West Valley City, Utah -- Brian Rolston has heard it all before. The United States center grew up playing hockey in the glow of what the 1980 U.S. Olympic team accomplished on the ice at Lake Placid.

Today, Rolston is in his second Olympic Games as a member of Team USA and he is eager to see what the 2002 U.S. team can achieve on its own. But with Herb Brooks back behind the U.S. bench and the Americans having already played the Russians to a 2-2 tie in the Final Round, and now set to face them again in the semifinals Friday, Rolston and Team USA can't avoid the comparisons.

"With all due respect, 1980 is 1980," Rolston said. "There won't be any more miracles on ice. That was something very special. This is a completely different playing environment."

But who can resist the fact that the Americans and Russians will meet 22 years to the day after Mike Eruizone and company shocked the sports world in Lake Placid? Well, the Americans, that's who. As Rolston pointed out, these are different times. The U.S. and Russian squads are both chock full of NHL stars, so there is familiarity, but no a lot of contempt.

"That was a heck of a game the other night," Dallas Stars center Mike Modano said of the 2-2 tie between the teams in the Final Round of Olympics. "There was a lot of speed. Nikolai Khabibulin has been hard to get at. Their defense is solid and their goaltending is outstanding."

And their coach, Slava Fetisov, would dearly love to end all this 1980 talk. Fetisov played on the Soviet Union squad at Lake Placid and being denied by Brooks 22 years ago stands out as one of the rare failures in a career of distinction and achievement.


West Valley City, Utah -- Belarus has become the darling of the 2002 Winter Olympic hockey tournament and with good reason. Belarus won a spot as a qualifier after the Preliminary Round of the tournament, then gave the Russians all they could handle in a 6-4 loss and took a couple losses on the chin in the Final Round.

All of which set the stage for one of the greatest upsets in Olympic hockey history as Belarus stunned heavily favored Sweden, 4-3, Wednesday. The winning margin came about when an 80-foot slap shot by Vladimir Kopat eluded Swedish goalie Tommy Salo with 2:24 remaining.

Friday afternoon, Belarus will be back in action against Canada. It's safe to say that Team Canada won't be taking this foe lightly.

"After what we have gone through, we are taking nothing for granted," Canadian forward Steve Yzerman said. "Belarus is big and small and they skate well. We know it will be a tough game."

"We watched a bit of (their game against Sweden) and it was kind of a shock," Canadian forward Ryan Smyth said. "It is too bad for one of my (Edmonton Oiler) teammates, Tommy Salo, who let in that goal from the red line. It's a heartbreaker for them, but Belarus worked hard. They don't quit. They don't give up. They are hungry and they want to succeed at the next level. That is what we have to be prepared for."

"It has been a miracle for us," Belarus goalie Andrei Mezin said. "Sometimes even a gun without the bullets shoots and that was us."

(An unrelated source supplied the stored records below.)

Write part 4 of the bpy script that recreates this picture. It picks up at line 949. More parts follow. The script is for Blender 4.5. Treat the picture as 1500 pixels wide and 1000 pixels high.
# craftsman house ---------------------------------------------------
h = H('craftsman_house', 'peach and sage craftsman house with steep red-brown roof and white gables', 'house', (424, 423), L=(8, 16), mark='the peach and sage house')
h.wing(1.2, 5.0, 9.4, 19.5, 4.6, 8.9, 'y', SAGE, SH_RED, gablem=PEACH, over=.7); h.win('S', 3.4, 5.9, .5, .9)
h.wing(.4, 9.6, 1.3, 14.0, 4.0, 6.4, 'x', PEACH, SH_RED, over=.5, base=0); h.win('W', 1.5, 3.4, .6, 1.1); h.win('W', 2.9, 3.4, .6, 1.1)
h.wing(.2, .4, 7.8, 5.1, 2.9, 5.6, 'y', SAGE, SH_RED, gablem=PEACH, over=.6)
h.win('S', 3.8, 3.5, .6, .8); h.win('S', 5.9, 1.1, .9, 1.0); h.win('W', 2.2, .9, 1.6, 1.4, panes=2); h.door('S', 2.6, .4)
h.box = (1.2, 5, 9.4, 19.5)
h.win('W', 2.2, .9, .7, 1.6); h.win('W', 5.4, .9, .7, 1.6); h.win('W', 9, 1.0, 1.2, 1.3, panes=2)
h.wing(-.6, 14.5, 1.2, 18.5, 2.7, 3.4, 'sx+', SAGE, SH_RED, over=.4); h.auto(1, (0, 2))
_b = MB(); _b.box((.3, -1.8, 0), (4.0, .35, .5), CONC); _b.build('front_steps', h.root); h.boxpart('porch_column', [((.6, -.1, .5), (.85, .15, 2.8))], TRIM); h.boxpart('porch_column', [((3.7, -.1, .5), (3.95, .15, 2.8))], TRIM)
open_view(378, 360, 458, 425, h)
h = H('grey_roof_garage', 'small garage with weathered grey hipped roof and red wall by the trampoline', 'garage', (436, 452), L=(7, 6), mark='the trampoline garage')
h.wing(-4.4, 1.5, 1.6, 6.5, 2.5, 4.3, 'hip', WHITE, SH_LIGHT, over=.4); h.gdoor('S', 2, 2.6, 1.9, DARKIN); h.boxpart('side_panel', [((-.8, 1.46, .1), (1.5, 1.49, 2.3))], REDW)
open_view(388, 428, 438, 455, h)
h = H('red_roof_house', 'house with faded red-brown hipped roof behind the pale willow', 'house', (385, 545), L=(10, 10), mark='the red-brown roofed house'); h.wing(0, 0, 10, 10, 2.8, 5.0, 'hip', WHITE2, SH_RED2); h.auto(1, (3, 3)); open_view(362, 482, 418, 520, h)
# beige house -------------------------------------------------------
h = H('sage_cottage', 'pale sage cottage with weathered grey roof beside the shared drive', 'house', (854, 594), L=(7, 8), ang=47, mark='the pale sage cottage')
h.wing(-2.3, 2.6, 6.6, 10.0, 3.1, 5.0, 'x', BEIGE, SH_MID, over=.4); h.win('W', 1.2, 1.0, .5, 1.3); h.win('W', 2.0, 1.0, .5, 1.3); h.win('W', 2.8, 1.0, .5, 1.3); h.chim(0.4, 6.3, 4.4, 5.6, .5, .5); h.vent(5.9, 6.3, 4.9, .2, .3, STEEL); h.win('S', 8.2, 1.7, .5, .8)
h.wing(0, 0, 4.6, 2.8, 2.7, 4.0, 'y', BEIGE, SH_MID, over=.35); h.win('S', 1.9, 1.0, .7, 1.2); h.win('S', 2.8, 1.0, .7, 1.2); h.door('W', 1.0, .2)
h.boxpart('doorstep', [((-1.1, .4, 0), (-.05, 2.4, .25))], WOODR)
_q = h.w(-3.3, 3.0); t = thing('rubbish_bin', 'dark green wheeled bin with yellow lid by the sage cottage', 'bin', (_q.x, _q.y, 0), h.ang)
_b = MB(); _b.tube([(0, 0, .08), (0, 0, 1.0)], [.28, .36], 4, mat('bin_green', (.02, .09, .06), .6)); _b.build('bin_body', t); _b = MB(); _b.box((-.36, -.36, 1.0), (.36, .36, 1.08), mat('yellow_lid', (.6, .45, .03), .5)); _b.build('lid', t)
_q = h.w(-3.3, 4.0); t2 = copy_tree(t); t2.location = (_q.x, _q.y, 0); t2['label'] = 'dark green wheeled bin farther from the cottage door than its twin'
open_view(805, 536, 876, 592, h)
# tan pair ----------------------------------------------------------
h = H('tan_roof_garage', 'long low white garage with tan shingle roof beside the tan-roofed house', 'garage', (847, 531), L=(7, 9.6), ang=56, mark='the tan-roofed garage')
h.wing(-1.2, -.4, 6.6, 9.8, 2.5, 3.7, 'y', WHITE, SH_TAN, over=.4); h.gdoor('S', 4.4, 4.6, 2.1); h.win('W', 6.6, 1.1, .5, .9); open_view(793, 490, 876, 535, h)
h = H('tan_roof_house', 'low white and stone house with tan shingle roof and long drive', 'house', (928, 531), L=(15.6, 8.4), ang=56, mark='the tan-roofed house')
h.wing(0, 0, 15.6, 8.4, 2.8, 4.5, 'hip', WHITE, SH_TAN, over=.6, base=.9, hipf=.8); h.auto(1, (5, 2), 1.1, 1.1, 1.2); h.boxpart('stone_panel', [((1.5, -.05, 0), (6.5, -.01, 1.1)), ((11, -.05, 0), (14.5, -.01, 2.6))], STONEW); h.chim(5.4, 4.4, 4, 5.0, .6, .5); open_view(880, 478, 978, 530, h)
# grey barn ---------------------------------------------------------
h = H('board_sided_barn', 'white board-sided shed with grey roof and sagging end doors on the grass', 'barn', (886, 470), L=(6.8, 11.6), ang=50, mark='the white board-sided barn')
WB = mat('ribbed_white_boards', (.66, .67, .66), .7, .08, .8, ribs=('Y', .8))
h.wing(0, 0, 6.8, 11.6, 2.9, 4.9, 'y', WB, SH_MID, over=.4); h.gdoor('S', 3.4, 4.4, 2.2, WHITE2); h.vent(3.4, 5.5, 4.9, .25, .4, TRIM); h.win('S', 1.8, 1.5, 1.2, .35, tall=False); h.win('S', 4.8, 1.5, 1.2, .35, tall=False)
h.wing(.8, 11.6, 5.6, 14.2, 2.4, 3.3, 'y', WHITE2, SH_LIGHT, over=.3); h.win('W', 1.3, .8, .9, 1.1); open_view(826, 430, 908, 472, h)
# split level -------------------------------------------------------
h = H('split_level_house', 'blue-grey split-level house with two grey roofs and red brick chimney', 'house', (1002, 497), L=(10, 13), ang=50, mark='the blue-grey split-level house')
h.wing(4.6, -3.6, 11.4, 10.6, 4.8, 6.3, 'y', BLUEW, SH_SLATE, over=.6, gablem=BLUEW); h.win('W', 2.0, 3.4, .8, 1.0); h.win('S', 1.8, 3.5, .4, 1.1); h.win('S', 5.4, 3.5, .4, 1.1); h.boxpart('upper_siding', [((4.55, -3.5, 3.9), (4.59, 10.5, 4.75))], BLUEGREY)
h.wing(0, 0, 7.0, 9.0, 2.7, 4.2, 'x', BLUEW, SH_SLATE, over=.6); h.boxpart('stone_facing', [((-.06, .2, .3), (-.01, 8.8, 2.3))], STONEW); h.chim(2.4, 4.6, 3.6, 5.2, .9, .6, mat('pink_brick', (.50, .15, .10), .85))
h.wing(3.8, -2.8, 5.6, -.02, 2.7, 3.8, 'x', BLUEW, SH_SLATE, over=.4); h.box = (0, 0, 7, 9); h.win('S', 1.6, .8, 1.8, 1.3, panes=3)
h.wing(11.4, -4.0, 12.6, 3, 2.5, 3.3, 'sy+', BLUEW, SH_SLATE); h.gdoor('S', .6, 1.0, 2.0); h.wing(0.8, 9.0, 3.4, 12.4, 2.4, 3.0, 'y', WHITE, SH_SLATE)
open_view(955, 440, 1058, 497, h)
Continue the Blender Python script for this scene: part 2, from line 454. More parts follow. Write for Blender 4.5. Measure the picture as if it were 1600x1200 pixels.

Well, Belarus better find something to defend itself with since it can't count on Canadian goalie Martin Brodeur to allow any bad goals in this one.

But Canada has some issues of its own. The goaltending has been fine. Defensive play has been excellent. Teamwork among the various NHL stars gets better with each passing shift. But goals have been hard to come by, making the results of its games closer than you would expect from a team with this kind of firepower. But a win is a win is a win, and Canada is finding the way to win in Salt Lake City.

Belarus faces some very long odds as they meet what is in essence an NHL All-Star team that is very, very aware of what Belarus can do to ruin your day.